Brother William Horn deserves particular mention. He was imprisoned in Newgate Prison in London, with nine other Carthusians, in 1537, to be starved to death. Only William survived and was transferred from Newgate to the Tower, eventually winning his martyr’s crown by being “hanged, drawn and quartered” at Tyburn on 4 August 1540.

Besides the four names already listed here, the name of the other Carthusian martyrs of England are as follows: Humphrey Middlemore, William Enxmewe, Sebastian Newdigate, John Rochester, James Walworth, Thomas Green, Richard Beere, Thomas Johnson, John Davy, Robert Salte, Walter Peerson, Thomas Scriven, Thomas Reeding, and William Greenwood.

The indictment of John Houghton, Robert Lawrence, Augustine Webster along with the Brigittine and secular priests on the 26 April at the Tower of London stated that they were ‘treacherously machinating to deprive the king of his title’ and they ‘falsely, maliciously and traitorously’ denied the king as head of the Church of England.

John Houghton was the first to suffer. He and the others, however, were given one final chance to accept the ‘Act of Supremacy’, but all refused.

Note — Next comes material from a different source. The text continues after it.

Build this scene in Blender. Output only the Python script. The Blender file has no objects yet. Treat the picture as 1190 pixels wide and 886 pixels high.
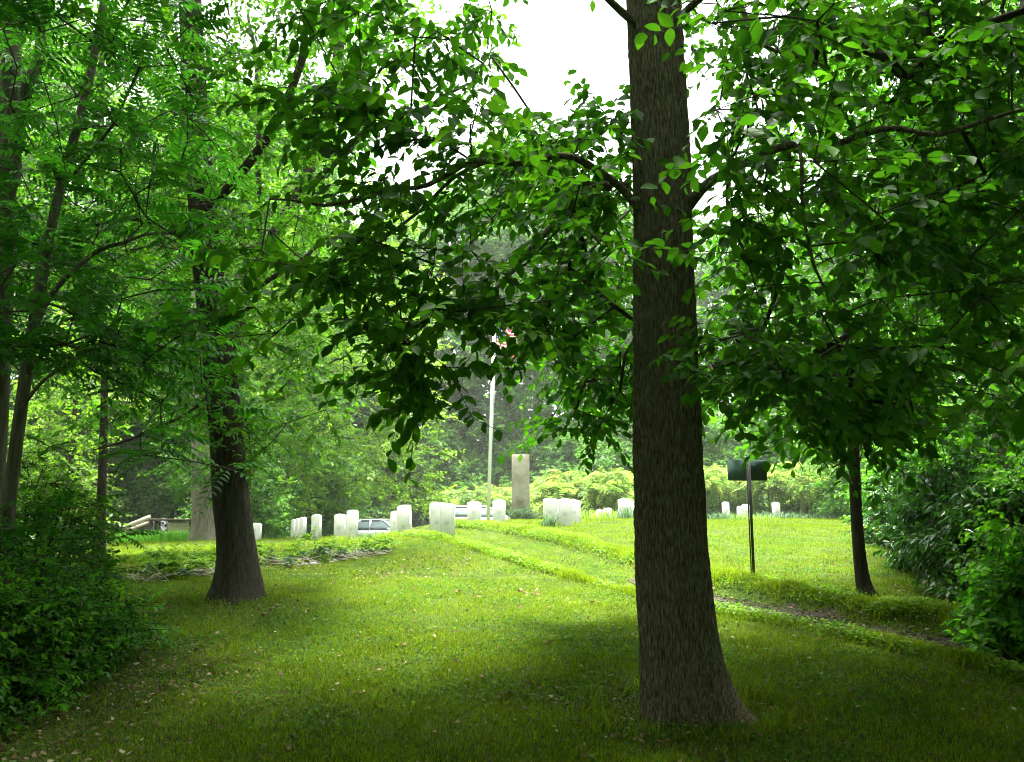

The ‘Act of Supremacy’ of 1534 read as follows:

‘Albeit, the King's Majesty justly and rightfully is and oweth to be the supreme head of the Church of England, and so is recognised by the clergy of this realm in their Convocations; yet nevertheless for corroboration and confirmation thereof, and for increase of virtue in Christ's religion within this realm of England, and to repress and extirp all errors, heresies and other enormities and abuses heretofore used in the same: Be it enacted by authority of this present Parliament that the King our sovereign lord, his heirs and successors kings of this realm, shall be taken, accepted and reputed the only supreme head in earth of the Church of England called Anglicana Ecclesia, and shall have and enjoy annexed and united to the imperial crown of this realm as well the title and style thereof, as all honours, dignities, preeminences, jurisdictions, privileges, authorities, immunities, profits and commodities, to the said dignity of supreme head of the same Church belonging and appertaining. And that our said sovereign lord, his heirs and successors kings of this realm, shall have full power and authority from time to time to visit, repress, redress, reform, order, correct, restrain and amend all such errors, heresies, abuses, offences, contempts and enormities, whatsoever they be, which by any manner spiritual authority or jurisdiction ought or may lawfully be reformed, repressed, ordered, redressed corrected, restrained or amended, most to the pleasure of Almighty God, the increase of virtue in Christ's religion, and for the conservation of the peace, unity and tranquillity of this realm: any usage, custom, foreign laws, foreign authority, prescription or any other thing or things to the contrary hereof notwithstanding.’

Prayer:
All-powerful God, You sanctified by martyrdom John and his
companions because of their fidelity to the Pope. Following
the example of their unshakeable attachment to the unity of
the See of Peter, may we be able thus to serve You in peace.